Thursday, March 11, 2010

You Adam, Me Eve

Look at this picture; Adam and Eve, our first parents. Theirs is the most engrossing story in the Old Testament, for me anyway. Surely there is never as heart-stabbing a phrase as:

and the eyes of them both were opened, and they perceived themselves to be naked...

We've all had those moments, in a small way, but the human race has never had such an eye opening experience as the revelations about climate change. They didn't all come at once - to our timescale it seems like it's been a slow drip feed of bad news, but in what I might call Biblical time it's instant, calamitous, the blink of an eye. Suddenly, we the masters of nature perceive we are naked, not in control of anything, not knowing what we're doing, stupid children messing with stuff we shouldn't go near.
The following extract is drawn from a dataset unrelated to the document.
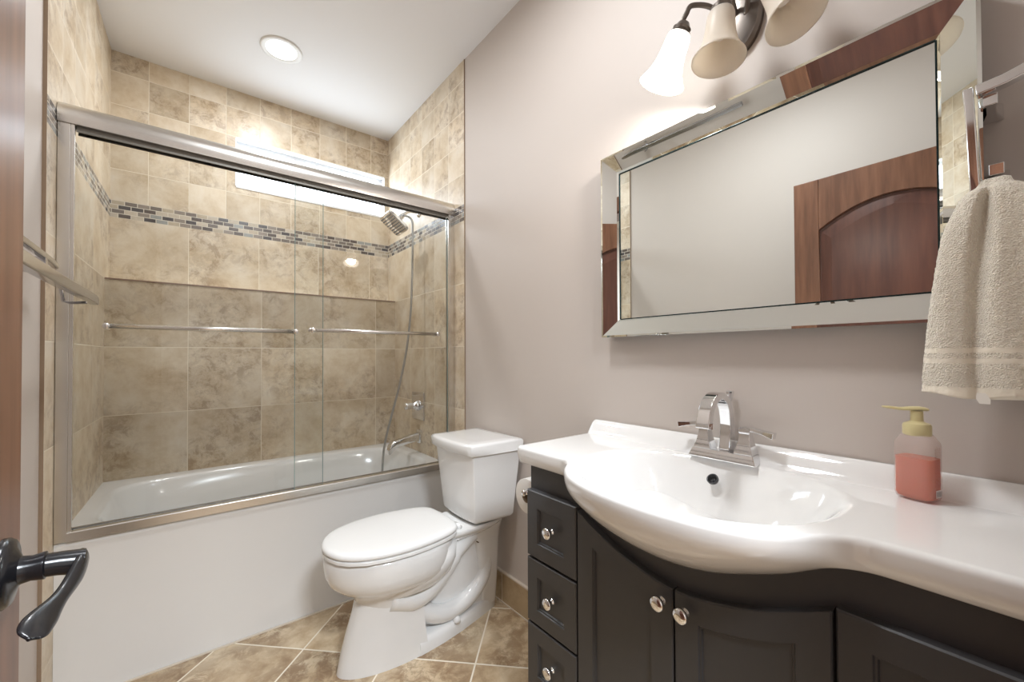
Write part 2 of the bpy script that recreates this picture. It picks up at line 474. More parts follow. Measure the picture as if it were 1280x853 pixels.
# ------------------------------------------------------------------ door (opened against the left wall)
DFX, DY0, DY1, DTH = -.154, -.018, .742, .036
dr = bpy.data.objects.new('door_1', None); COL.objects.link(dr); dr.location = (DFX, DY0, .012); dr['kind'] = 'structure'
def arch(yc, hw, zbase, rise, n=18):
    return [(yc-hw+2*hw*k/n, zbase+rise*(1-((k/n)*2-1)**2)) for k in range(n+1)]
bm = B()
z0, z1 = .012, 2.014
sw = .105
yi0, yi1 = DY0+sw, DY1-sw
yc, hw = (yi0+yi1)/2, (yi1-yi0)/2
xf, xbk = DFX, DFX-DTH
box(bm, (xbk, DY0, z0), (xf, yi0, z1)); box(bm, (xbk, yi1, z0), (xf, DY1, z1))
box(bm, (xbk, yi0, z0), (xf, yi1, z0+.22)); box(bm, (xbk, yi0, .82), (xf, yi1, .97))
ar = arch(yc, hw, 1.76, .105)
ring = [(xf, y, z) for y, z in ar] + [(xf, yi1, z1), (xf, yi0, z1)]
ring2 = [(xbk, y, z) for x, y, z in ring]
loft(bm, [ring, ring2])
part('door_frame', bm, M_wood, dr, bevel=.003)
def raised(bm, poly, cx, cz, depth_face, depth_in, inset):
    """raised panel: outer poly (y,z) recessed, centre raised"""
    def ins(k): return [(cx+(y-cx)*(1-k/ hw if hw else 1), z) for y, z in poly]
    r0 = [(depth_in, y, z) for y, z in poly]
    def sh(s):
        out = []
        for y, z in poly:
            dy, dz = y-cx, z-cz
            L = max(abs(dy), 1e-6); K = max(abs(dz), 1e-6)
            out.append((cx+math.copysign(max(L-s, 0), dy), cz+math.copysign(max(K-s, 0), dz)))
        return out
    r1 = [(depth_in, y, z) for y, z in sh(.008)]
    r2 = [(depth_face, y, z) for y, z in sh(inset)]
    loft(bm, [r0, r1, r2], False, True)
bm = B()
polyU = [(yi0, .97)] + [(y, z) for y, z in ar] + [(yi1, .97)]
raised(bm, polyU, yc, 1.38, xf-.004, xf-.013, .05)
polyL = [(yi0, z0+.22), (yi0, .82), (yi1, .82), (yi1, z0+.22)]
raised(bm, polyL, yc, .53, xf-.004, xf-.013, .05)
quad(bm, [(xf-.02, yi0, z0+.2), (xf-.02, yi1, z0+.2), (xf-.02, yi1, 1.9), (xf-.02, yi0, 1.9)])
part('door_panel', bm, M_woodp, dr)
# lever handle
hz, hy = .905, .680
bm = B()
lathe(bm, (DFX, hy-.004, hz+.010), (1, 0, 0), [(0, .036), (.004, .036), (.008, .033), (.010, .024), (.014, .0145), (.022, .013), (.030, .0145), (.032, .0145), (.033, .0125)], 32)
tube(bm, [(DFX+.028, hy-.004, hz+.010), (DFX+.042, hy-.002, hz+.008), (DFX+.060, hy, hz+.004)], [.012, .0125, .0135], 20)
part('door_handle', bm, M_bronze, dr, smooth=True, label='dark bronze lever handle').modifiers.new('E', 'EDGE_SPLIT').split_angle = .9
bm = B()
path = smoothpath([(DFX+.058, hy+.010, hz+.003), (DFX+.059, hy-.012, hz+.002), (DFX+.057, hy-.035, hz-.002), (DFX+.053, hy-.062, hz-.006), (DFX+.049, hy-.090, hz-.008), (DFX+.046, hy-.108, hz-.008), (DFX+.045, hy-.122, hz-.009), (DFX+.045, hy-.130, hz-.010)], 6)
n = len(path); rings = []
for i, p in enumerate(path):
    t = i/(n-1)
    w = sinterp(t, [(0, .026), (.2, .024), (.42, .016), (.62, .024), (.80, .024), (.92, .016), (1, .003)])
    th = sinterp(t, [(0, .012), (.4, .011), (.7, .009), (1, .003)])
    tw = -sinterp(t, [(0, 0.0), (.35, .25), (.7, .85), (1, 1.0)])
    a = Vector((math.sin(tw), 0, math.cos(tw)))*w/2; b = Vector((math.cos(tw), 0, -math.sin(tw)))*th/2
    rings.append([p + a*math.cos(q) + b*math.sin(q) for q in [2*PI*k/16 for k in range(16)]])
loft(bm, rings)
part('lever', bm, M_bronze, dr, smooth=True)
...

And of course there is always the snake....the one who says 'it's only the natural cycle, the climate is always changing''. Are all our eyes open yet?
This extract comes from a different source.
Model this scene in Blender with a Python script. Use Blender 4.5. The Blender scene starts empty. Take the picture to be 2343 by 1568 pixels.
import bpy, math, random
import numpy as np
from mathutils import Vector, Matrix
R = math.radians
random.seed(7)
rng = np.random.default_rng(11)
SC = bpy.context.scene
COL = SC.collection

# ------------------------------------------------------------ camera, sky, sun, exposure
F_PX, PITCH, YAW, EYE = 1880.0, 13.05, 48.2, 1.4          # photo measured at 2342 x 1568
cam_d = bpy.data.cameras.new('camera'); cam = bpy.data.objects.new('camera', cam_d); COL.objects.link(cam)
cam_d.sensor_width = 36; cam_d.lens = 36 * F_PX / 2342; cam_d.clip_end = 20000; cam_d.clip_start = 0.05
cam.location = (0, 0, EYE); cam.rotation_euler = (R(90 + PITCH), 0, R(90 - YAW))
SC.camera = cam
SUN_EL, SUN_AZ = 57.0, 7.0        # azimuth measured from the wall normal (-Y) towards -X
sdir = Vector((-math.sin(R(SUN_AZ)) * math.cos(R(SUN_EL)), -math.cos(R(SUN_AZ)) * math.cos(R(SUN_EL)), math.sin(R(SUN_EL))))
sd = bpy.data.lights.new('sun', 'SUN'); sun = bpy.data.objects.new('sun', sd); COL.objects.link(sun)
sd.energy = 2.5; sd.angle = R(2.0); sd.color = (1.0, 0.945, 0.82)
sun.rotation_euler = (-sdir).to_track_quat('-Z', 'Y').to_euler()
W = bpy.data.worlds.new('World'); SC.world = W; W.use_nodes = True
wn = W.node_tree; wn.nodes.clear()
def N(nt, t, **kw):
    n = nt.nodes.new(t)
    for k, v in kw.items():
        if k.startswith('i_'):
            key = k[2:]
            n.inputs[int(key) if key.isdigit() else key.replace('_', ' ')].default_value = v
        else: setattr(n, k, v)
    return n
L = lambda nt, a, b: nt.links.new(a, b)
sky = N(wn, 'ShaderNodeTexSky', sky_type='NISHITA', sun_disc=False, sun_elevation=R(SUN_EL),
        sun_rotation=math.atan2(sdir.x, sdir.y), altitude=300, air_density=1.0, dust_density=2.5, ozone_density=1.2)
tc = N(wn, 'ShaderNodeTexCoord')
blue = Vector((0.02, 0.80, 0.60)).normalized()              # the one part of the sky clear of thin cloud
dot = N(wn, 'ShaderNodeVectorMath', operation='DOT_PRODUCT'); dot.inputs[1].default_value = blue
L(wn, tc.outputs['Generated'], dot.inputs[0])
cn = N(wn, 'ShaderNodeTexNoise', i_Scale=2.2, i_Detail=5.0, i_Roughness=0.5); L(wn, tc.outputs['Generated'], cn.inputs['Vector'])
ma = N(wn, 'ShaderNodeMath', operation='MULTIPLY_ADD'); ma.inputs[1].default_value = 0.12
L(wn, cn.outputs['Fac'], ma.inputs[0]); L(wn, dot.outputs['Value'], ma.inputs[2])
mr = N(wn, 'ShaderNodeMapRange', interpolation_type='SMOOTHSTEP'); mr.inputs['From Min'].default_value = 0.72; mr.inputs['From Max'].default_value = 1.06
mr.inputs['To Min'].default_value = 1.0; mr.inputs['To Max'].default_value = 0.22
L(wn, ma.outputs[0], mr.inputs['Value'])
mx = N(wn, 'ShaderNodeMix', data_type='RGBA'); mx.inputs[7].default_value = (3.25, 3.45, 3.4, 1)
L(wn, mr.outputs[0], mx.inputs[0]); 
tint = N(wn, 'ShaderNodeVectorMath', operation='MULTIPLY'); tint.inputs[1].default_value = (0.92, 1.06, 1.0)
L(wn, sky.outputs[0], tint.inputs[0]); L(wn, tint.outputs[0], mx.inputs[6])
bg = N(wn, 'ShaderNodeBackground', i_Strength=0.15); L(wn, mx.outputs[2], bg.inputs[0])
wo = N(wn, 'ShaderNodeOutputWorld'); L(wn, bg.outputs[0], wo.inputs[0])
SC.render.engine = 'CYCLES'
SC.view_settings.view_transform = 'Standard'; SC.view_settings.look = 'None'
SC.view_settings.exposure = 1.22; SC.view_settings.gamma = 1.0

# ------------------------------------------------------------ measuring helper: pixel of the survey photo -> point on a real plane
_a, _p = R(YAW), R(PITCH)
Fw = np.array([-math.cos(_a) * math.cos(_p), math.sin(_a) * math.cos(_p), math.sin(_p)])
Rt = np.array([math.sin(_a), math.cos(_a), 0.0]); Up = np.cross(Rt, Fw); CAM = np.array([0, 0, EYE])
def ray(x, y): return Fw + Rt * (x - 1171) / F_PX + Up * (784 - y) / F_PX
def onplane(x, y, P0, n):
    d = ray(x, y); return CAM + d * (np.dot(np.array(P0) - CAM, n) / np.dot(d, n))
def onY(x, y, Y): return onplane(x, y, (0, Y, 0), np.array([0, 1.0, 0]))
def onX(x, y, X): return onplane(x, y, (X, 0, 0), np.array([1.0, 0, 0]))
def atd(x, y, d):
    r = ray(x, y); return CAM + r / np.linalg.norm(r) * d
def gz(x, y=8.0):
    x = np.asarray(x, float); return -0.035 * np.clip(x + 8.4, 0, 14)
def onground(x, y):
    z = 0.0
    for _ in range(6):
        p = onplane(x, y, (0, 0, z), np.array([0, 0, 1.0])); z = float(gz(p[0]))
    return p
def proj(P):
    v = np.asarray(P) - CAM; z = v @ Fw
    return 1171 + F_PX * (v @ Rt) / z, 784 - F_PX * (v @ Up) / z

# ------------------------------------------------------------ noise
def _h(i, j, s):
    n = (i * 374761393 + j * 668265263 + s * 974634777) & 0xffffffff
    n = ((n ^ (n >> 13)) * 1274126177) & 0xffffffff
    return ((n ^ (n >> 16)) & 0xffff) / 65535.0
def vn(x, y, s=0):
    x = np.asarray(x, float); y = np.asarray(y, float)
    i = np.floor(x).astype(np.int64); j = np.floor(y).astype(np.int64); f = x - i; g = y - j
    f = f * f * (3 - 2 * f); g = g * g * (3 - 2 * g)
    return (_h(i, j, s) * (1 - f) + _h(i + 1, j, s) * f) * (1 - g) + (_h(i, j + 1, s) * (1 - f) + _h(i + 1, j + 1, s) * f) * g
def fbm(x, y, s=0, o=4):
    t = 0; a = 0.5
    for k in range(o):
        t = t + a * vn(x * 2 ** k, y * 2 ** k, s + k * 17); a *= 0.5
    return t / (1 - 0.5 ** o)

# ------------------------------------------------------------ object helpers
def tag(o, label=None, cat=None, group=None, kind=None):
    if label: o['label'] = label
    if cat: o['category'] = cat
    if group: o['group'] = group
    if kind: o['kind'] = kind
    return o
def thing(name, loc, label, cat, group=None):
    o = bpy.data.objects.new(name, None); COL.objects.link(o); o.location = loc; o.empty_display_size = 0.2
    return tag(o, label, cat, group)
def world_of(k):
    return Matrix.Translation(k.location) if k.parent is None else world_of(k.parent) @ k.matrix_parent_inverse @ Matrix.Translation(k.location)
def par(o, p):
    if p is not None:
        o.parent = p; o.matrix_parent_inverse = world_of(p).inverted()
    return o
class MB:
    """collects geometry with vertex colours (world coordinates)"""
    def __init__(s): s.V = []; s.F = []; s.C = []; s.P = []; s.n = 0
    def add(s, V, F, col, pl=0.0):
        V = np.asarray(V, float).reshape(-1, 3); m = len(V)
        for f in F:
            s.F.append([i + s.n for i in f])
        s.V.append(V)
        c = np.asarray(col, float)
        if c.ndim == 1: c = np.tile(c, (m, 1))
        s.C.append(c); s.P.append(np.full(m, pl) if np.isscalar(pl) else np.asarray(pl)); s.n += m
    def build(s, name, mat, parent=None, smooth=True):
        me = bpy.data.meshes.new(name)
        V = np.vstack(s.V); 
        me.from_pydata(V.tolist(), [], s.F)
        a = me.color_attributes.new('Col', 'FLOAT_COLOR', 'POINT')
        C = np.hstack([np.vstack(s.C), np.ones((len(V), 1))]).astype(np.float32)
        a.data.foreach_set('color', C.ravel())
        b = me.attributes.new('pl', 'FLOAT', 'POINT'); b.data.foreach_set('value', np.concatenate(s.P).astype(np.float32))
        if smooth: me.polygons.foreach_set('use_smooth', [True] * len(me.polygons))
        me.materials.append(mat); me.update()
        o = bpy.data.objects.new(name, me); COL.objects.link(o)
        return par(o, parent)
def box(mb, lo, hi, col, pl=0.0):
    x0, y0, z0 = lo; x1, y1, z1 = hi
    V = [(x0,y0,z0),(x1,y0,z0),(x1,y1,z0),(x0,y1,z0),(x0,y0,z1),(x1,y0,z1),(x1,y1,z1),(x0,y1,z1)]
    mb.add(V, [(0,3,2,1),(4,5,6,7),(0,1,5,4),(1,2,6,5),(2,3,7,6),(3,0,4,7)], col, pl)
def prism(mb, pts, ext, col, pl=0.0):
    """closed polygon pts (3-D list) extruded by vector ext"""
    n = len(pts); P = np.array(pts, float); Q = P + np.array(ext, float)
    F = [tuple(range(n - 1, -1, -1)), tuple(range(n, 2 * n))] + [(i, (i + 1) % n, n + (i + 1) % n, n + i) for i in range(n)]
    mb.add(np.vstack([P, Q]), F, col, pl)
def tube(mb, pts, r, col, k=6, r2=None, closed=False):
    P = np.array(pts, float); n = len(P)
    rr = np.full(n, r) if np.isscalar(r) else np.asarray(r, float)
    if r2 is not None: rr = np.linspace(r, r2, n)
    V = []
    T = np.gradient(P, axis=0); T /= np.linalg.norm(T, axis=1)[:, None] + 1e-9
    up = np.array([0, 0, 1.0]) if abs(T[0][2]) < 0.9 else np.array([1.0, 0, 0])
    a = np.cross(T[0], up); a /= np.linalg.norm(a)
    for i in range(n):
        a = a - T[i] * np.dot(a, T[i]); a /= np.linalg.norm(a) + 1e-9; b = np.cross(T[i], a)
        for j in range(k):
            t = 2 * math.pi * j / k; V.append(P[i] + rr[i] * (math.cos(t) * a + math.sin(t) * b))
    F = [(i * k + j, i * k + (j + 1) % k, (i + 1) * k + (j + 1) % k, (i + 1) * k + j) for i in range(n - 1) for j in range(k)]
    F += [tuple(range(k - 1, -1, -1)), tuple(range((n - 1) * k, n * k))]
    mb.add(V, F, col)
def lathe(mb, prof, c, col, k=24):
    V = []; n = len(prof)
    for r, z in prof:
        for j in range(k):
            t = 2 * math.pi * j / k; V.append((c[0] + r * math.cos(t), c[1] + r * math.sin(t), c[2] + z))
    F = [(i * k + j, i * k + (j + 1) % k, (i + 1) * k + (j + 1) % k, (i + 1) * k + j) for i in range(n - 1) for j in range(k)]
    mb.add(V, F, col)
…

The revelation for Adam and Eve was that they had committed the sin, not that they were committing it. It was over. They couldn't go back to a time where there was no sin. Now they had to live in its consequences - miserably hard work, a threatening environment, a bitter marriage full of recriminations and then, the tragedy of their children in that terrible world.

See how beautifully the artist, Karoly Patko, has painted them - Adam so strong and Eve so beautiful. She is full of narcissistic confidence as she grasps the fruit. His pose is one of command but his hand hangs back, waiting for her to guide it - he is weak. I never can see a snake in this picture. Karoly Patko hasn't included one because for him it was all a human story, no outside agency. But the snake is there, in their sinuous poses, and their averted eyes.
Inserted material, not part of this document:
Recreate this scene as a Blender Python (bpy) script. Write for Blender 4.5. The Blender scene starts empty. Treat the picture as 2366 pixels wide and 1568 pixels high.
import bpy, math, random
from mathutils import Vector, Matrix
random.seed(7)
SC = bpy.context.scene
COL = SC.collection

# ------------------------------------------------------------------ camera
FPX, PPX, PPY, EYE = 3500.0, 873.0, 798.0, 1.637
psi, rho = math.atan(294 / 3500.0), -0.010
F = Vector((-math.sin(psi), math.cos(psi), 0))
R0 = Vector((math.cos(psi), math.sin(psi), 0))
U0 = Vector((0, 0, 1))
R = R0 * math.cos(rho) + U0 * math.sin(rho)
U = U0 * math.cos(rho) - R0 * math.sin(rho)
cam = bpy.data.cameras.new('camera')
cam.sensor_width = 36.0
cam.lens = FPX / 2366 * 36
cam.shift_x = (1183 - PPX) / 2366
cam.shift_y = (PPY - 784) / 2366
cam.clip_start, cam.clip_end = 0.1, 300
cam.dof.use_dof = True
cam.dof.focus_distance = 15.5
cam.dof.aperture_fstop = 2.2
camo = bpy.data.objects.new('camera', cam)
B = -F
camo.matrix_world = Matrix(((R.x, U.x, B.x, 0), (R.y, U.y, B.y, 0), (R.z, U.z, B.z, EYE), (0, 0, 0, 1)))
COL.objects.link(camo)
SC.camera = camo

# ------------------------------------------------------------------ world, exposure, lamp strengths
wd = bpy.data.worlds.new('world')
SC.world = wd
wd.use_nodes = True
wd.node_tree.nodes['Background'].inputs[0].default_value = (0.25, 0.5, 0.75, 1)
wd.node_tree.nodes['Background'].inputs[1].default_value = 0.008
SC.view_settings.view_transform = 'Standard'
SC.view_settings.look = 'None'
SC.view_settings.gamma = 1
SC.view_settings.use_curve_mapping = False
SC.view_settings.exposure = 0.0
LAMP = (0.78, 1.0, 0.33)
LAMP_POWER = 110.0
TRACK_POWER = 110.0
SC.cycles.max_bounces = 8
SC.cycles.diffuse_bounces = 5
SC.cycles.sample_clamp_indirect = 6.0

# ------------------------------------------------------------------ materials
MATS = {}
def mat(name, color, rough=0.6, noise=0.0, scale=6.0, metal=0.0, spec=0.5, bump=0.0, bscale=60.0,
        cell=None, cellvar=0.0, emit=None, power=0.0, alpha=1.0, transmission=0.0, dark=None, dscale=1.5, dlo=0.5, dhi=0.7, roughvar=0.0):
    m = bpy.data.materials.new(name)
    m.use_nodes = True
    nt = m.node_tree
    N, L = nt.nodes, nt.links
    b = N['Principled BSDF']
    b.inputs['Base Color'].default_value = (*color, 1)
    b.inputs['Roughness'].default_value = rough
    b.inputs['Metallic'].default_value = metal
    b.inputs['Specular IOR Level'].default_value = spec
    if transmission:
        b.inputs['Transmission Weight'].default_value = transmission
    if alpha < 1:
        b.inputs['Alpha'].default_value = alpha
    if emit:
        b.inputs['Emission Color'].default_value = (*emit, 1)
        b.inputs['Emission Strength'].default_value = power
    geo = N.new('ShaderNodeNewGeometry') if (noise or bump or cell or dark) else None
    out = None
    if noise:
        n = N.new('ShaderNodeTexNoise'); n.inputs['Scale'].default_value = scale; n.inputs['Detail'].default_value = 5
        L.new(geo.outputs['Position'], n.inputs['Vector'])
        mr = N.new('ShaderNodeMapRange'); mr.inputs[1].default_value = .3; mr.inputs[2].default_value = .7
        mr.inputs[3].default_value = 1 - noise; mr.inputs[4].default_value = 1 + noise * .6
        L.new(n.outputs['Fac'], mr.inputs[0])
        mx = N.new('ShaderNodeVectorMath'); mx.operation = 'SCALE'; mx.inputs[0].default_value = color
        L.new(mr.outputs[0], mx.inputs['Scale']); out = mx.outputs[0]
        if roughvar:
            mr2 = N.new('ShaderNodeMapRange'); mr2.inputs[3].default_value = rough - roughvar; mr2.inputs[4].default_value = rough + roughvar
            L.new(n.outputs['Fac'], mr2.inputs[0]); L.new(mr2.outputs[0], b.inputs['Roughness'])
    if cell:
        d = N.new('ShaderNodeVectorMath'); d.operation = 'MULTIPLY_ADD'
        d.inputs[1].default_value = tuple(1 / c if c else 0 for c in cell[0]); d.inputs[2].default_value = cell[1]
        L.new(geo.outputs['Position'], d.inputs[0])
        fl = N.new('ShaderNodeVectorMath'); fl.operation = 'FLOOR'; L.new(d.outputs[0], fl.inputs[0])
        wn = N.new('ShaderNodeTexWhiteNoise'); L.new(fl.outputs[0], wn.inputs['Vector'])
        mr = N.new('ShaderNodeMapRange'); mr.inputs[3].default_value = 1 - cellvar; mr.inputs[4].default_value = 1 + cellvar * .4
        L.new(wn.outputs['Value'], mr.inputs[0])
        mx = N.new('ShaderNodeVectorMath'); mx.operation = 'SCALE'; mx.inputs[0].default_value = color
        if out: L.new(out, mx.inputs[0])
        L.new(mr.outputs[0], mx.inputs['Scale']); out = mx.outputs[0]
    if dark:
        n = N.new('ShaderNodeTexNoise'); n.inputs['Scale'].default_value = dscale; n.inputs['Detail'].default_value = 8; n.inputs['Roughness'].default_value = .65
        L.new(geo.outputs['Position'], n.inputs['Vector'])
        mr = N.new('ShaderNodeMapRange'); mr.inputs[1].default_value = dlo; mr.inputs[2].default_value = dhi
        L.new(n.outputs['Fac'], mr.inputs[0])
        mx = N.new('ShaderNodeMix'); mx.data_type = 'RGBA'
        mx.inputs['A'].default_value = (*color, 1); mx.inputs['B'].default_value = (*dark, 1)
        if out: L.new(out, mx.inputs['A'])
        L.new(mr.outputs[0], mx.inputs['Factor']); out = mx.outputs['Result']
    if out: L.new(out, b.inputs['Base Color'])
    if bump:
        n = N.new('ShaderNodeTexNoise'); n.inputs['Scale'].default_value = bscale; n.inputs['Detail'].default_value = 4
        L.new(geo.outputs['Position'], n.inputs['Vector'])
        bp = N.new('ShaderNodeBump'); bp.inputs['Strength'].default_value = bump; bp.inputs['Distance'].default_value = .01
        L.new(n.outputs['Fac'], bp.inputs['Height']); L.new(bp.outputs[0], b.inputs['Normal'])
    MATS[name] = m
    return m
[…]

The tree of knowledge of good and evil - isn't it really the tree of definition of good and evil.? Nuclear power, for instance, that most people had put firmly on the 'evil' list, is now being edged back towards the 'good'. In the light of our present circumstances, let's redefine, they say. And the new plants are so much safer, it says. And if there's a problem it will be solved in the future by our children, it hisses.